_Directive:_ From the listing below, pull out all lines with "spans" in them.

_Data section:_
--- start ---

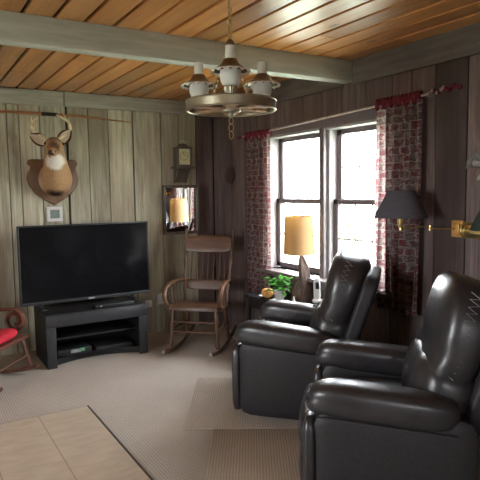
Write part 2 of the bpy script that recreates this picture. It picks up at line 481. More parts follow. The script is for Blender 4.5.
# window wall (boards, split above and below the window opening)
WY0, WY1, WZ0, WZ1 = -2.62, -1.10, .76, 1.99
by = [0.0, -.19, -.40, -.66, -.88, -1.10, -1.34, -1.60, -1.86, -2.1, -2.36, -2.62, -2.79, -2.988, -3.221, -3.44, -3.7, -3.92, -4.2, -4.42, -4.7, -4.95, -5.2, -5.5, -5.75, -6.0, -6.3, -6.55, -6.8, -7.1, -7.4, -7.7, -7.95, YR]
b = MB()
for y0, y1 in zip(by, by[1:]):
    yc = (y0 + y1) / 2; w = y0 - y1 - .006; dx = random.uniform(0, .006)
    spans = [(0, H)] if not (WY0 < yc < WY1) else [(0, WZ0), (WZ1, H)]
    b.mi = 2 if abs(y0 + 2.988) < .01 else 0
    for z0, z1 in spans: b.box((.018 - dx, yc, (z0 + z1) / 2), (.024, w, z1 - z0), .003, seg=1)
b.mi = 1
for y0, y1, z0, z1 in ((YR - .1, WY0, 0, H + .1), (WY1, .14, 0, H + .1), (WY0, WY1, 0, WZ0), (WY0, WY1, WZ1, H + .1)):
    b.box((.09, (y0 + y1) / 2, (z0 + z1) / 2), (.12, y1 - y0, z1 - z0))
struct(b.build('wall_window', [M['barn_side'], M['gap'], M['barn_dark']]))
# far left wall and rear wall, each with an opening for daylight
LW = (-4.4, -3.1, .9, 2.0)
b = MB()
for y0, y1, z0, z1 in ((YR - .1, LW[0], 0, H + .1), (LW[1], .14, 0, H + .1), (LW[0], LW[1], 0, LW[2]), (LW[0], LW[1], LW[3], H + .1)):
    b.box((XL - .07, (y0 + y1) / 2, (z0 + z1) / 2), (.14, y1 - y0, z1 - z0))
struct(b.build('wall_left', M['plainwall']))
RW = (-4.2, -3.5, .9, 1.9)
b = MB()
for x0, x1, z0, z1 in ((XL - .14, RW[0], 0, H + .1), (RW[1], .15, 0, H + .1), (RW[0], RW[1], 0, RW[2]), (RW[0], RW[1], RW[3], H + .1)):
    b.box(((x0 + x1) / 2, YR - .07, (z0 + z1) / 2), (x1 - x0, .14, z1 - z0))
struct(b.build('wall_rear', M['plainwall']))
def plain_window(name, axis, a0, a1, z0, z1, at):
    f = MB()
    P = lambda a, z: (at, a, z) if axis == 'Y' else (a, at, z)
    S = lambda la, lz: (.07, la, lz) if axis == 'Y' else (la, .07, lz)
    for a in (a0 + .03, (a0 + a1) / 2, a1 - .03): f.box(P(a, (z0 + z1) / 2), S(.06, z1 - z0), .006)
    for z in (z0 + .03, z1 - .03): f.box(P((a0 + a1) / 2, z), S(a1 - a0, .06), .006)
    o = struct(f.build(name, M['jamb']))
    g = MB(); g.box(P((a0 + a1) / 2, (z0 + z1) / 2), (.006, a1 - a0 - .05, z1 - z0 - .05) if axis == 'Y' else (a1 - a0 - .05, .006, z1 - z0 - .05))
    g.build('pane', M['glass'], o)
plain_window('window_2', 'Y', LW[0], LW[1], LW[2], LW[3], XL - .06)
plain_window('window_3', 'X', RW[0], RW[1], RW[2], RW[3], YR - .06)

# beam and top boards
b = MB(); b.box(((XL + .0) / 2, -2.185, (2.286 + H) / 2), (-XL, .11, H - 2.286), .008); struct(b.build('ceiling_beam', M['beam']))
b = MB(); b.box(((XL - 1.6) / 2, -.014, (2.293 + 2.43) / 2), (-1.6 - XL, .028, .137), .004); struct(b.build('trim_3', M['trimwood']))
b = MB(); b.box((-1.59 / 2, -.012, (2.30 + 2.436) / 2), (1.586, .024, .136), .004); struct(b.build('trim_4', M['trimwood']))
b = MB()
b.box((-.013, (-2.24 + YR) / 2, (2.265 + H) / 2), (.026, -2.24 - YR, H - 2.265), .004)
b.box((-.013, -2.13 / 2, (2.268 + H) / 2), (.026, 2.13, H - 2.268), .004); struct(b.build('trim_5', M['trimwood_y']))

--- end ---

_Reply:_
    spans = [(0, H)] if not (WY0 < yc < WY1) else [(0, WZ0), (WZ1, H)]
    for z0, z1 in spans: b.box((.018 - dx, yc, (z0 + z1) / 2), (.024, w, z1 - z0), .003, seg=1)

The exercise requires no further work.